GUILLAUME MACHAUT: Le Remede de Fortune – Marc Mauillon, voice/ Vivabiancaluna Biffi, voice and viol/ Angelique Mauillon, Gothic harp/ Pierre Hamon, flutes and percussion/ Serge Goubioud, voice/ Emmanuel Vistorky, voice – Eloquentia 0918 (2 CDs), 88:18 **** [Distr. by Harmonia mundi]:
Machaut’s The Cure of Ill Fortune is something that he called a “treatise” – actually a love story in courtly style combined with a treatise based on Boethius and even Petrarch (his Consolation of Philosophy). Machaut, in virtuosic fashion, makes use of all the known song forms of his time, from rondeau to ballade to virelai. The summary (thanks to Wikipedia) is simply this: The narrator is asked by his lady if the poem she has found is by him; the narrator flees from her and comes to a garden where "Hope" consoles him and teaches him how to be a good lover; he returns to his lady.
The piece is operatic in length, dealing with love and fidelity, and the varied parts are sung by singers that take multiple roles, not always personages but sometimes things like “Hope”. Sometimes one voice sings multiple parts as well. All of the musicians, both voices and instrumentalists, are paramount to the success of the work, and must continually be aware of keeping the long passages colorful and dramatically effective without being boring. For the most part they succeed.
Machaut has been called the “last great poet who was also a composer”, and his work was admired greatly even by one as noted as Chaucer. Most of his over-400 poems were meant to be recited, not sung. But many of the texts dealing with courtly love were deemed worthy to be set by the composer/poet, and these, along with his Mass of Our Lady places him at the pinnacle of fourteenth century composers.

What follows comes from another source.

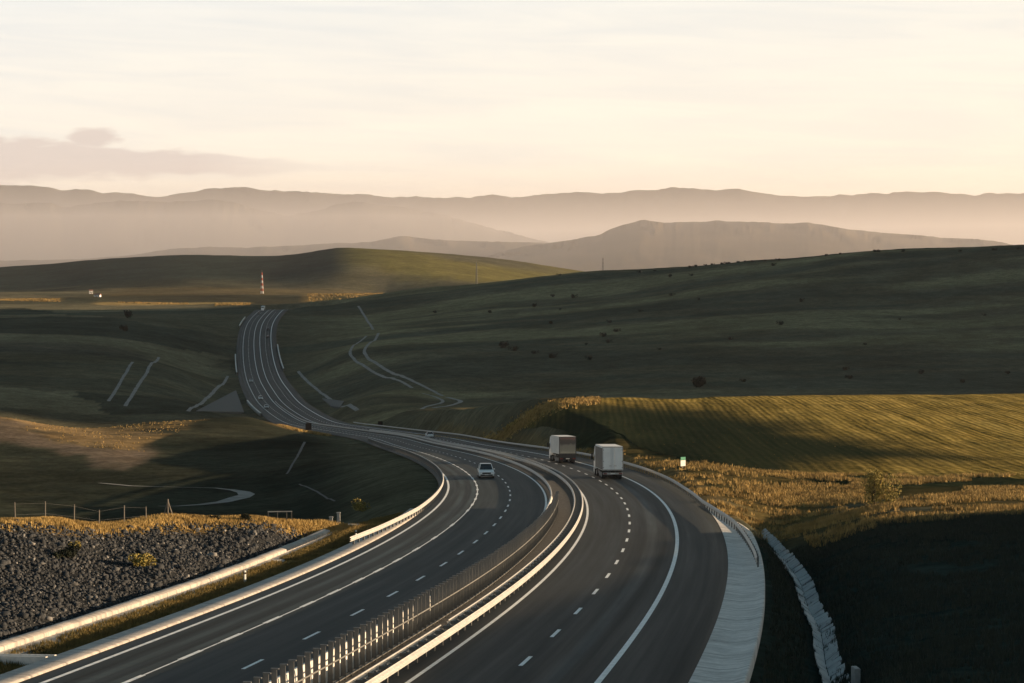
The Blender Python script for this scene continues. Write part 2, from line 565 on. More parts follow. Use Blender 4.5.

I liked this performance; it is the first time I have actually heard this work, and I am not sure that this might be the first recording. If so, it is a worthy one. With a composer like Machaut, and the fact that we know so little about performing traditions of his day, it is always interesting to get different takes on the music, especially the secular works. But this one is done very well in close and resonant sound, guaranteed to get your Machaut fix on for quite some time. Singing and playing are first rate.